* _What this task involves_: Copy out each line exactly; pictures stay out of the copy.

[Begin]

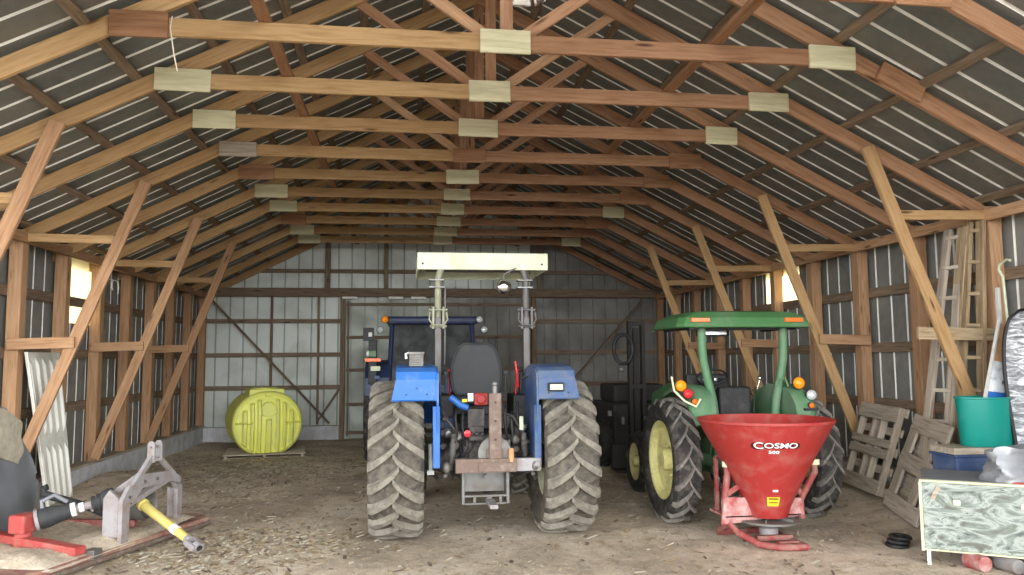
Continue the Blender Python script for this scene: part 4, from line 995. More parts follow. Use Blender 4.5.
# front end: shallow dish with moulded vertical ribs
def front_y(x, z, r):
    y = L0 - 0.10 * (1 - r ** 2)
    if r < 0.95:
        zz = z - 0.54
        for c_, w, zt in ((-0.42, 0.045, 0.26), (-0.29, 0.04, 0.40), (-0.165, 0.04, 0.46), (0.165, 0.04, 0.46), (0.29, 0.04, 0.40), (0.42, 0.045, 0.26), (0.0, 0.055, 0.10)):
            d = abs(x - c_)
            if d < w and zz < zt: y -= 0.06 * min(1, (w - d) / 0.016) * min(1, (zt - zz) / 0.03)
        if x * x + (z - 0.81) ** 2 < 0.14 ** 2 or (abs(x) < 0.14 and 0.71 < z < 0.81): y -= 0.045
        if abs(zz - 0.02) < 0.016 and abs(x) > 0.30: y -= 0.05
    if r > 0.93: y -= 0.03
    return y
rr = [0.02] + [i / 56 for i in range(1, 56)] + [1.0]
for r in rr:
    row = []
    for k in range(NA):
        p = tank_pt(r, 2 * math.pi * k / NA, 0); row.append(V((p.x, front_y(p.x, p.z, r), p.z)))
    rows.append(row)
NB = 60
for i in range(NB + 1):
    t = i / NB; y = L0 + 0.02 + (L1 - L0 - 0.04) * t
    g = 1.02 + 0.012 * (1 if math.sin(t * math.pi * 14) > 0.3 else 0) + 0.03 * math.exp(-(t / 0.03) ** 2)
    rows.append([tank_pt(g, 2 * math.pi * k / NA, y) for k in range(NA)])
for r in (0.98, 0.8, 0.5, 0.02):
    rows.append([tank_pt(r, 2 * math.pi * k / NA, L1 + 0.10 * (1 - r * r)) for k in range(NA)])
vs = [p for r in rows for p in r]
fs = [(i * NA + k, i * NA + (k + 1) % NA, (i + 1) * NA + (k + 1) % NA, (i + 1) * NA + k) for i in range(len(rows) - 1) for k in range(NA)] + [tuple(range(NA)), tuple((len(rows) - 1) * NA + k for k in range(NA))]
mb.add(vs, fs); mb.build('shell', 'tank', tk, smooth=45)
mb = MB(); mb.extr([(-0.33, -0.30, 1.0), (0.33, -0.30, 1.0), (0.32, -0.30, 1.185), (-0.32, -0.30, 1.185)], (0, 0.75, 0)); ly = mb.build('lid_collar', 'tank', tk, bevel=0.02, seg=3)
mb = MB(); mb.lathe([(0.24, 1.185), (0.24, 1.2), (0.22, 1.207), (0.001, 1.207)], c=(0, 0.08, 0), n=32); mb.build('lid', 'tank', ly, smooth=40)
mb = MB(); mb.bb(-0.06, 0.06, -0.53, -0.44, 1.06, 1.11); mb.build('lifting_lug', 'tank', tk, bevel=0.01)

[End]

* _Response for this exercise_:
Continue the Blender Python script for this scene: part 4, from line 995. More parts follow. Use Blender 4.5.
# front end: shallow dish with moulded vertical ribs
def front_y(x, z, r):
    y = L0 - 0.10 * (1 - r ** 2)
    if r < 0.95:
        zz = z - 0.54
        for c_, w, zt in ((-0.42, 0.045, 0.26), (-0.29, 0.04, 0.40), (-0.165, 0.04, 0.46), (0.165, 0.04, 0.46), (0.29, 0.04, 0.40), (0.42, 0.045, 0.26), (0.0, 0.055, 0.10)):
            d = abs(x - c_)
            if d < w and zz < zt: y -= 0.06 * min(1, (w - d) / 0.016) * min(1, (zt - zz) / 0.03)
        if x * x + (z - 0.81) ** 2 < 0.14 ** 2 or (abs(x) < 0.14 and 0.71 < z < 0.81): y -= 0.045
        if abs(zz - 0.02) < 0.016 and abs(x) > 0.30: y -= 0.05
    if r > 0.93: y -= 0.03
    return y
rr = [0.02] + [i / 56 for i in range(1, 56)] + [1.0]
for r in rr:
    row = []
    for k in range(NA):
        p = tank_pt(r, 2 * math.pi * k / NA, 0); row.append(V((p.x, front_y(p.x, p.z, r), p.z)))
    rows.append(row)
NB = 60
for i in range(NB + 1):
    t = i / NB; y = L0 + 0.02 + (L1 - L0 - 0.04) * t
    g = 1.02 + 0.012 * (1 if math.sin(t * math.pi * 14) > 0.3 else 0) + 0.03 * math.exp(-(t / 0.03) ** 2)
    rows.append([tank_pt(g, 2 * math.pi * k / NA, y) for k in range(NA)])
for r in (0.98, 0.8, 0.5, 0.02):
    rows.append([tank_pt(r, 2 * math.pi * k / NA, L1 + 0.10 * (1 - r * r)) for k in range(NA)])
vs = [p for r in rows for p in r]
fs = [(i * NA + k, i * NA + (k + 1) % NA, (i + 1) * NA + (k + 1) % NA, (i + 1) * NA + k) for i in range(len(rows) - 1) for k in range(NA)] + [tuple(range(NA)), tuple((len(rows) - 1) * NA + k for k in range(NA))]
mb.add(vs, fs); mb.build('shell', 'tank', tk, smooth=45)
mb = MB(); mb.extr([(-0.33, -0.30, 1.0), (0.33, -0.30, 1.0), (0.32, -0.30, 1.185), (-0.32, -0.30, 1.185)], (0, 0.75, 0)); ly = mb.build('lid_collar', 'tank', tk, bevel=0.02, seg=3)
mb = MB(); mb.lathe([(0.24, 1.185), (0.24, 1.2), (0.22, 1.207), (0.001, 1.207)], c=(0, 0.08, 0), n=32); mb.build('lid', 'tank', ly, smooth=40)
mb = MB(); mb.bb(-0.06, 0.06, -0.53, -0.44, 1.06, 1.11); mb.build('lifting_lug', 'tank', tk, bevel=0.01)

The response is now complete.